Эти ходатайства председательствующий оставил без малейшего внимания и сразу же перешел к оглашению обвинительного заключения. Закончив читать, спросил:
Председательствующий:
Понятно ли вам предъявленное обвинение и признаете ли вы себя виновным?Кулик:
Предъявленное обвинение мне понятно. Виновным себя признаю частично.Председательствующий: В
чем конкретно, подсудимый, вы признаете себя виновным?Кулик:
Я признаю себя виновным в следующем: в 1942 году, будучи разжалованным за сдачу Керчи, я, вместо того, чтобы пережить это как большевик, озлобился. Мою злобу еще больше усилило то обстоятельство, что меня стали разыгрывать мои старые товарищи. Я тогда затаил злобу против партии и правительства…Вторая моя вина в том, что когда я был в Германии по подготовке боевой операции, ко мне приехал Жуков, который после осмотра позиций пригласил к себе обедать. Во время обеда завязался разговор о методах ведения войны, и Тимошенко вновь начал разыгрывать меня, высказав при этом, что всех нас, стариков, отстранили от командования и в ход пошла молодежь. Что война сейчас идет не качеством, а количеством. Я с этим высказыванием Тимошенко соглашался, разделял его высказывания, принимал участие в критике обиженных лиц руководства Главного командования.
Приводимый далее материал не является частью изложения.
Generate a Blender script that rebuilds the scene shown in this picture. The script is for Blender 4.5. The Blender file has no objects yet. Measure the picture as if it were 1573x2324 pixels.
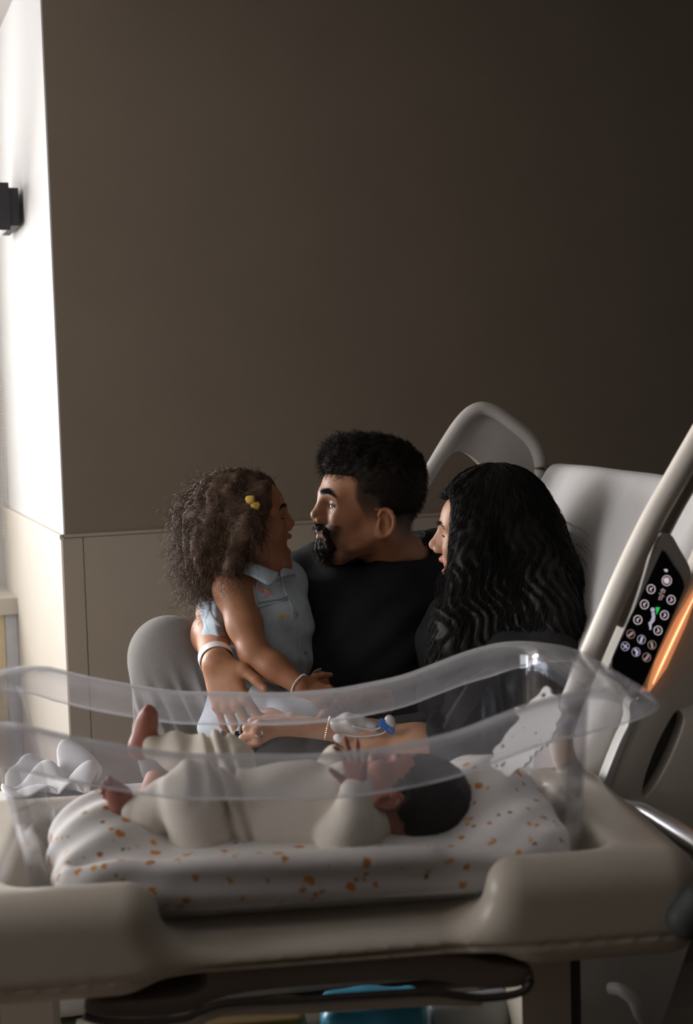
import bpy, bmesh, math, random
import numpy as np
from mathutils import Vector, noise as mnoise
random.seed(7); RNG = np.random.default_rng(11)
sc = bpy.context.scene
COL = sc.collection

# ------------------------------------------------------------------ camera
FPX = 3228.0
CAM_O = np.array([0.0, 0.0, 1.4])
_p, _r = math.radians(4.5), math.radians(1.6)
_f0 = np.array([0, math.cos(_p), -math.sin(_p)]); _u0 = np.array([0, math.sin(_p), math.cos(_p)]); _r0 = np.array([1.0, 0, 0])
CAM_U = _u0 * math.cos(_r) + _r0 * math.sin(_r); CAM_R = _r0 * math.cos(_r) - _u0 * math.sin(_r)

def ray(x, y): return _f0 + CAM_R * (x - 786.5) / FPX + CAM_U * (1162 - y) / FPX
def P(x, y, Y):                      # the point seen at photo pixel (x, y) at depth Y in the room
    d = ray(x, y); return CAM_O + d * (Y / d[1])
def PP(x, y, q, n):                  # the point seen at photo pixel (x, y) on a plane
    d = ray(x, y); n = np.asarray(n, float); return CAM_O + d * (np.dot(np.asarray(q) - CAM_O, n) / np.dot(d, n))

cd = bpy.data.cameras.new('camera'); cam = bpy.data.objects.new('camera', cd); COL.objects.link(cam)
from mathutils import Matrix
cam.matrix_world = Matrix(((CAM_R[0], CAM_U[0], -_f0[0], 0), (CAM_R[1], CAM_U[1], -_f0[1], 0), (CAM_R[2], CAM_U[2], -_f0[2], 1.4), (0, 0, 0, 1)))
cd.sensor_fit = 'VERTICAL'; cd.sensor_height = 36.0; cd.lens = 36.0 * FPX / 2324.0
cd.clip_start = 0.05; cd.clip_end = 60
cd.dof.use_dof = True; cd.dof.focus_distance = 2.9; cd.dof.aperture_fstop = 4.0
sc.camera = cam

# ------------------------------------------------------------------ room frame: the back wall and the window recess beside it
def V(*a): return np.array(a, float)
WYAW = math.radians(20)
WC = P(148, 1213, 3.7)               # where the chair rail meets the outer corner
WU = V(math.cos(WYAW), math.sin(WYAW), 0); WV = V(-math.sin(WYAW), math.cos(WYAW), 0)
RAIL_Z = WC[2]; CEIL = 2.57; RECESS = 1.28
def W(u, v, z): return V(WC[0], WC[1], 0) + WU * u + WV * v + V(0, 0, z)

# ------------------------------------------------------------------ light
world = bpy.data.worlds.new('world'); sc.world = world; world.use_nodes = True
wn = world.node_tree.nodes; wl = world.node_tree.links
bg = wn['Background']; bg.inputs[0].default_value = (0.86, 0.93, 1.0, 1); bg.inputs[1].default_value = 3.0
def area_light(name, loc, target, sx, sy, power, col):
    ld = bpy.data.lights.new(name, 'AREA'); ld.shape = 'RECTANGLE'; ld.size = sx; ld.size_y = sy; ld.energy = power; ld.color = col
    o = bpy.data.objects.new(name, ld); COL.objects.link(o); o.location = Vector(loc)
    o.rotation_euler = (Vector(target) - Vector(loc)).to_track_quat('-Z', 'Y').to_euler(); return o
WIN_U0, WIN_U1, WIN_Z0, WIN_Z1 = -0.75, -2.9, 0.84, 2.42
wc = W((WIN_U0 + WIN_U1) / 2, RECESS + 0.16, (WIN_Z0 + WIN_Z1) / 2)
area_light('window_daylight', wc, wc - WV, abs(WIN_U1 - WIN_U0), WIN_Z1 - WIN_Z0, 330.0, (1.0, 0.97, 0.93))
W2_V0, W2_V1 = -2.1, -.4
FLU = -3.0                           # the left side wall
wc2 = W(FLU - .16, (W2_V0 + W2_V1) / 2, (WIN_Z0 + WIN_Z1) / 2)
area_light('added_side_fill', wc2, wc2 + WU, W2_V1 - W2_V0, WIN_Z1 - WIN_Z0, 60.0, (1.0, 0.97, 0.94))  # unseen side fill, added to light the faces and back wall from the left
vs = sc.view_settings
sc.display_settings.display_device = 'sRGB'
vs.view_transform = 'Standard'; vs.look = 'None'; vs.gamma = 1.0; vs.use_curve_mapping = False; vs.exposure = 0.0
try:
    sc.cycles.use_denoising = True; sc.cycles.max_bounces = 10; sc.cycles.transparent_max_bounces = 24; sc.cycles.sample_clamp_indirect = 4.0
except Exception: pass

# ------------------------------------------------------------------ materials
def mat(name, col, rough=0.5, spec=0.4, metal=0.0, var=0.06, scale=30, bump=0.0, bscale=200, attr=False, sheen=0.0, emit=None, estr=0.0, coat=0.0, sss=0.0, stretch=None):
    m = bpy.data.materials.new(name); m.use_nodes = True
    n, l = m.node_tree.nodes, m.node_tree.links; b = n['Principled BSDF']
    b.inputs['Roughness'].default_value = rough; b.inputs['Metallic'].default_value = metal
    b.inputs['Specular IOR Level'].default_value = spec
    b.inputs['Sheen Weight'].default_value = sheen; b.inputs['Coat Weight'].default_value = coat
    if sss: b.inputs['Subsurface Weight'].default_value = sss; b.inputs['Subsurface Scale'].default_value = 0.01; b.inputs['Subsurface Radius'].default_value = (1, .35, .2)
    tc = n.new('ShaderNodeTexCoord'); nz = n.new('ShaderNodeTexNoise'); nz.inputs['Scale'].default_value = scale; nz.inputs['Detail'].default_value = 4
    src = tc.outputs['Object']
    if stretch:
        mp = n.new('ShaderNodeMapping'); mp.inputs['Scale'].default_value = stretch; l.new(src, mp.inputs[0]); src = mp.outputs[0]
    l.new(src, nz.inputs['Vector'])
    mr = n.new('ShaderNodeMapRange'); mr.inputs['To Min'].default_value = 1 - var; mr.inputs['To Max'].default_value = 1 + var
    mr.inputs['From Min'].default_value = .25; mr.inputs['From Max'].default_value = .75
    l.new(nz.outputs['Fac'], mr.inputs['Value'])
    mx = n.new('ShaderNodeMix'); mx.data_type = 'RGBA'; mx.blend_type = 'MULTIPLY'; mx.inputs[0].default_value = 1
    if attr:
        at = n.new('ShaderNodeAttribute'); at.attribute_name = 'Col'; l.new(at.outputs['Color'], mx.inputs[6])
    else: mx.inputs[6].default_value = (*col, 1)
    l.new(mr.outputs[0], mx.inputs[7]); l.new(mx.outputs[2], b.inputs['Base Color'])
    if bump:
        n2 = n.new('ShaderNodeTexNoise'); n2.inputs['Scale'].default_value = bscale; n2.inputs['Detail'].default_value = 3; l.new(src, n2.inputs['Vector'])
        bp = n.new('ShaderNodeBump'); bp.inputs['Strength'].default_value = bump; bp.inputs['Distance'].default_value = 0.002
        l.new(n2.outputs['Fac'], bp.inputs['Height']); l.new(bp.outputs[0], b.inputs['Normal'])
    if emit: b.inputs['Emission Color'].default_value = (*emit, 1); b.inputs['Emission Strength'].default_value = estr
    return m

def acrylic(name):
    m = bpy.data.materials.new(name); m.use_nodes = True; n, l = m.node_tree.nodes, m.node_tree.links
    n.remove(n['Principled BSDF']); out = n['Material Output']
    lw = n.new('ShaderNodeLayerWeight'); lw.inputs['Blend'].default_value = 0.35
    tr = n.new('ShaderNodeBsdfTransparent'); gl = n.new('ShaderNodeBsdfGlossy'); gl.inputs['Roughness'].default_value = 0.04; gl.inputs['Color'].default_value = (.9, .92, .95, 1)
    df = n.new('ShaderNodeBsdfTranslucent'); df.inputs['Color'].default_value = (.60, .59, .60, 1)
    d2 = n.new('ShaderNodeBsdfDiffuse'); d2.inputs['Color'].default_value = (.60, .59, .60, 1)
    tc = n.new('ShaderNodeTexCoord'); nz = n.new('ShaderNodeTexNoise'); nz.inputs['Scale'].default_value = 6; l.new(tc.outputs['Object'], nz.inputs['Vector'])
    hz = n.new('ShaderNodeMixShader'); hz.inputs[0].default_value = .5; l.new(df.outputs[0], hz.inputs[1]); l.new(d2.outputs[0], hz.inputs[2])
    at = n.new('ShaderNodeAttribute'); at.attribute_name = 'haze_glint'
    ma = n.new('ShaderNodeMath'); ma.operation = 'MULTIPLY'; mr = n.new('ShaderNodeMapRange'); mr.inputs['To Min'].default_value = .7; mr.inputs['To Max'].default_value = 1.3
    l.new(nz.outputs['Fac'], mr.inputs['Value']); l.new(at.outputs['Fac'], ma.inputs[0]); l.new(mr.outputs[0], ma.inputs[1])
    tr.inputs['Color'].default_value = (.965, .965, .975, 1)
    m1 = n.new('ShaderNodeMixShader'); l.new(ma.outputs[0], m1.inputs[0]); l.new(tr.outputs[0], m1.inputs[1]); l.new(hz.outputs[0], m1.inputs[2])
    fr = n.new('ShaderNodeMath'); fr.operation = 'MULTIPLY'; fr.inputs[1].default_value = .42; l.new(lw.outputs['Fresnel'], fr.inputs[0])
    m2 = n.new('ShaderNodeMixShader'); l.new(fr.outputs[0], m2.inputs[0]); l.new(m1.outputs[0], m2.inputs[1]); l.new(gl.outputs[0], m2.inputs[2])
    l.new(m2.outputs[0], out.inputs['Surface']); return m

def floral(name):
    m = mat(name, (.72, .69, .65), .85, .15, var=.05, scale=8, bump=.25, bscale=60)
    n, l = m.node_tree.nodes, m.node_tree.links; b = n['Principled BSDF']; base = b.inputs['Base Color'].links[0].from_socket
    tc = n.new('ShaderNodeTexCoord'); cur = base
    nz = n.new('ShaderNodeTexNoise'); nz.inputs['Scale'].default_value = 90; l.new(tc.outputs['Object'], nz.inputs['Vector'])
    wob = n.new('ShaderNodeMix'); wob.data_type = 'VECTOR'; wob.inputs[0].default_value = .012; l.new(tc.outputs['Object'], wob.inputs[4]); l.new(nz.outputs['Color'], wob.inputs[5])
    for off, col, r, key in (((.31, .2, .1), (.20, .16, .06), .0038, 1), ((.305, .195, .107), (.60, .24, .05), .0066, 0), ((.75, .4, .6), (.62, .33, .08), .0056, 0), ((.13, .77, .42), (.58, .23, .05), .0054, 0), ((.52, .61, .93), (.60, .30, .07), .0048, 0), ((.525, .605, .936), (.22, .17, .06), .0034, 0), ((.745, .41, .594), (.40, .16, .05), .0042, 0)):
        mp = n.new('ShaderNodeMapping'); mp.inputs['Location'].default_value = off; l.new(wob.outputs[1], mp.inputs[0])
        vo = n.new('ShaderNodeTexVoronoi'); vo.inputs['Scale'].default_value = 27; vo.inputs['Randomness'].default_value = .8; l.new(mp.outputs[0], vo.inputs['Vector'])
        mr = n.new('ShaderNodeMapRange'); mr.inputs['From Min'].default_value = r * 27 * 1.15; mr.inputs['From Max'].default_value = r * 27 * .75; l.new(vo.outputs['Distance'], mr.inputs['Value'])
        mx = n.new('ShaderNodeMix'); mx.data_type = 'RGBA'; l.new(mr.outputs[0], mx.inputs[0]); l.new(cur, mx.inputs[6]); mx.inputs[7].default_value = (*col, 1); cur = mx.outputs[2]
    l.new(cur, b.inputs['Base Color']); return m

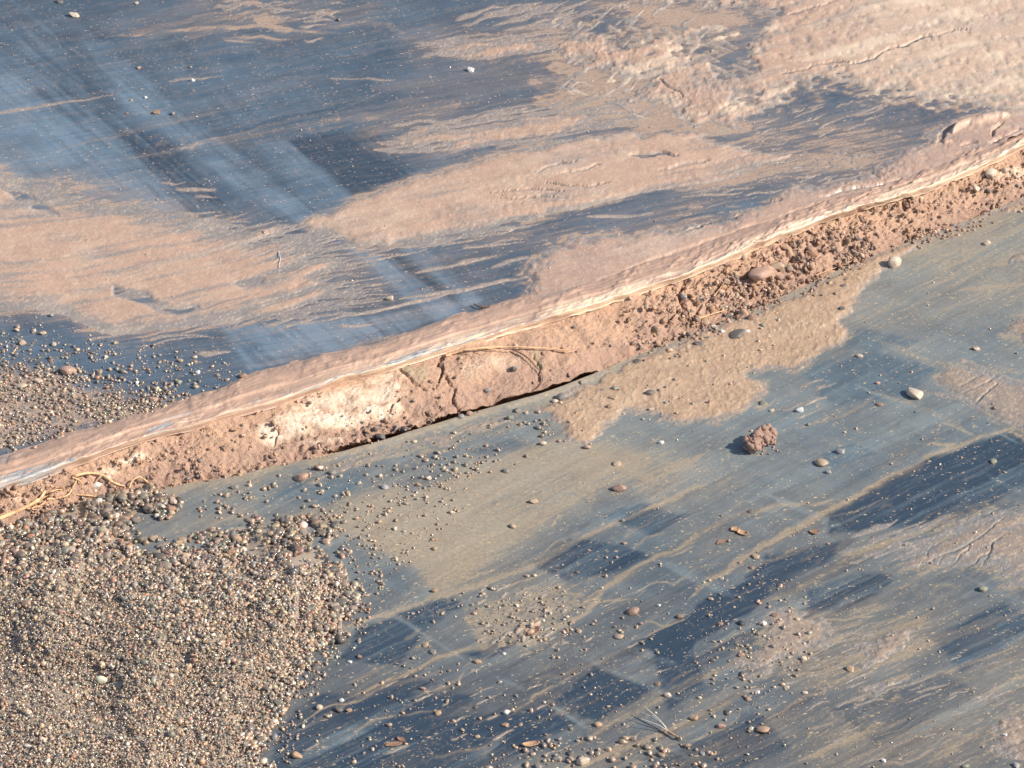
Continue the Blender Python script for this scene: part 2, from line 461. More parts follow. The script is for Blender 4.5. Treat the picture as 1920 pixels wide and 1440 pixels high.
# thin tan dust over the sheet
g.dust += .10 * ss(.42, .8, g.streak(-.2, 130, 9, 41)) + .30 * ss(.60, .82, fbm(g.X / 7, g.Y / 7, 2, 43)) * ss(.45, .7, fbm(g.X / 90, g.Y / 90, 3, 44))
g.dust += .12 * ss(.5, .8, g.streak(-.18, 60, 3, 46))
for pts, wd, am in [
    ([(240,295),(300,290),(420,255),(640,205)], 5, .35), ([(100,285),(300,235),(420,205)], 5, .25), ([(330,280),(520,245),(660,220)], 10, .22),
    ([(200,70),(420,52),(640,62)], 6, .35), ([(250,60),(420,30),(560,40)], 22, .16), ([(480,40),(545,55)], 18, .5), ([(420,72),(540,76)], 6, .45),
    ([(600,50),(700,45),(760,60)], 10, .2), ([(700,165),(900,150),(1050,150)], 34, .20), ([(600,225),(760,215),(870,200)], 14, .20), ([(1000,150),(1100,200)], 40, .22),
    ([(580,30),(640,20)], 7, .35), ([(455,8),(490,6)], 10, .6), ([(340,70),(400,55)], 10, .25), ([(560,250),(660,235)], 6, .25),
    ([(40,340),(200,360),(420,430)], 40, .30), ([(560,470),(760,450),(1000,440)], 24, .2), ([(900,600),(640,655)], 10, .3), ([(460,690),(640,660)], 6, .3),
    ([(1320,230),(1500,260),(1700,270)], 60, .22), ([(1250,350),(1500,310),(1700,300)], 34, .26), ([(1000,180),(1150,215),(1330,250)], 34, .4), ([(1040,120),(1200,180),(1400,210)], 60, .4), ([(1280,290),(1330,320),(1420,330)], 26, .25), ([(1180,20),(1400,40)], 30, .3), ([(900,20),(1200,10)], 26, .3)]:
    band(g, 'dust', pts, wd, am, 1.0, .6, .5)
for pts, am, gr_ in [([(680,215),(780,190),(960,175),(1100,150),(1250,200),(1400,235),(1330,260),(1150,255),(980,290),(800,305),(690,260)], .30, .9), ([(1000,100),(1060,60),(1250,40),(1420,60),(1450,200),(1300,250),(1120,190)], .30, .8),
                     ([(380,0),(700,0),(700,40),(560,66),(380,60),(250,75),(230,50)], .24, 1.0), ([(760,70),(1040,20),(1100,90),(1020,120),(800,115)], .34, .9), ([(1120,10),(1440,-20),(1440,60),(1200,70)], .4, .7),
                     ([(1280,300),(1440,230),(1640,200),(1800,220),(1740,280),(1560,350),(1440,370),(1330,420),(1250,400)], .26, .9), ([(980,430),(1200,400),(1320,400),(1300,450),(1060,480)], .34, .9), ([(600,450),(760,460),(1000,420),(1020,470),(900,520),(640,590)], .16, 1.0),
                     ([(560,600),(760,580),(900,540),(940,570),(700,650),(500,690)], .12, .8)]:
    patch(g, 'dust', pts, am, 40, 1.0, gr_, -.22, seed=int(pts[0][0]) % 50)
patch(g, 'dust', [(-300,260),(0,285),(200,330),(420,390),(600,440),(700,500),(740,560),(640,600),(400,600),(-300,600)], .12, 34, .8, .8, -.1, seed=13)
# gravelly silt, left
patch(g, 'dust', [(-400,690),(0,690),(90,700),(200,735),(330,760),(300,790),(160,800),(60,830),(0,840),(-400,900)], .60, 18, 1, .5)
g.dz += (fbm(g.X / 300, g.Y / 300, 2, 90) - .5) * .006 + (g.streak(.8, 500, 60, 91) - .5) * .0022
g.dz *= ss(0, 60, g.sa[:, None]) * .8 + .2

# ---- lower sheet
g = GL
g.scuff += .40 + .24 * ss(1120, 900, g.V + .25 * (g.U - 900)) + .30 * (fbm(g.X / 220, g.Y / 260, 3, 101) - .5) + .26 * (g.streak(-.48, 300, 16, 108) - .5) + .16 * (g.streak(-.45, 110, 5, 118) - .5)
g.scuff += .15 * ss(1250, 800, g.V)
g.scuff -= .20 * ss(1060, 1280, g.V + .1 * (g.U - 1000)) * ss(1900, 1500, g.U) * ss(.3, .6, fbm(g.X / 120, g.Y / 140, 3, 151))
g.dust += .20 + .40 * (fbm(g.X / 180, g.Y / 220, 4, 131) - .4)
g.dust += .30 * ss(.62, .84, fbm(g.X / 6, g.Y / 6, 2, 143)) * ss(.4, .66, fbm(g.X / 80, g.Y / 100, 3, 144)) + .14 * ss(.52, .8, g.streak(-.47, 90, 4, 146))
for k in range(110):                                                 # wiped bands, paler and darker, and the fainter ones across them
    u = RNG.uniform(480, 1900); v = RNG.uniform(900, 1500); L = RNG.uniform(150, 520); q = -.50 + RNG.uniform(-.06, .06)
    band(g, 'scuff', [(u, v), (u + L, v + q * L)], RNG.uniform(4, 20), RNG.uniform(-.24, .30), .35, .55, .2)
    if k % 3 == 0:
        L *= .6; band(g, 'scuff', [(u, v), (u + L, v + .44 * L)], RNG.uniform(3, 12), RNG.uniform(-.14, .26), .35, .5, .2)
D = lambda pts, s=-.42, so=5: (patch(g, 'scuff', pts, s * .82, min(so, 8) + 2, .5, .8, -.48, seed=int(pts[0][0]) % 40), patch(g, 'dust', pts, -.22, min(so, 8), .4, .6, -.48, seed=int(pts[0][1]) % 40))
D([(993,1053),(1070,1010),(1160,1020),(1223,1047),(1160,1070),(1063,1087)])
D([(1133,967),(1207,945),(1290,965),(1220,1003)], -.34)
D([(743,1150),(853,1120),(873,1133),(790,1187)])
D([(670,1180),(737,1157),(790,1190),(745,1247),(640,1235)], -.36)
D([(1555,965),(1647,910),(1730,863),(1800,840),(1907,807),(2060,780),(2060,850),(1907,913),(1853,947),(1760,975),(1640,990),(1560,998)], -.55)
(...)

Затем моя вина состоит в том, что, когда сняли Жукова, я, встретившись с ним, высказал ему свое сочувствие. После того, как меня сняли вторично с командования армией, я добился приема у Сталина, где он мне сказал, что я устал воевать и поэтому нужно принимать Главупраформ. Это меня сильно обидело, так как я хотел еще воевать.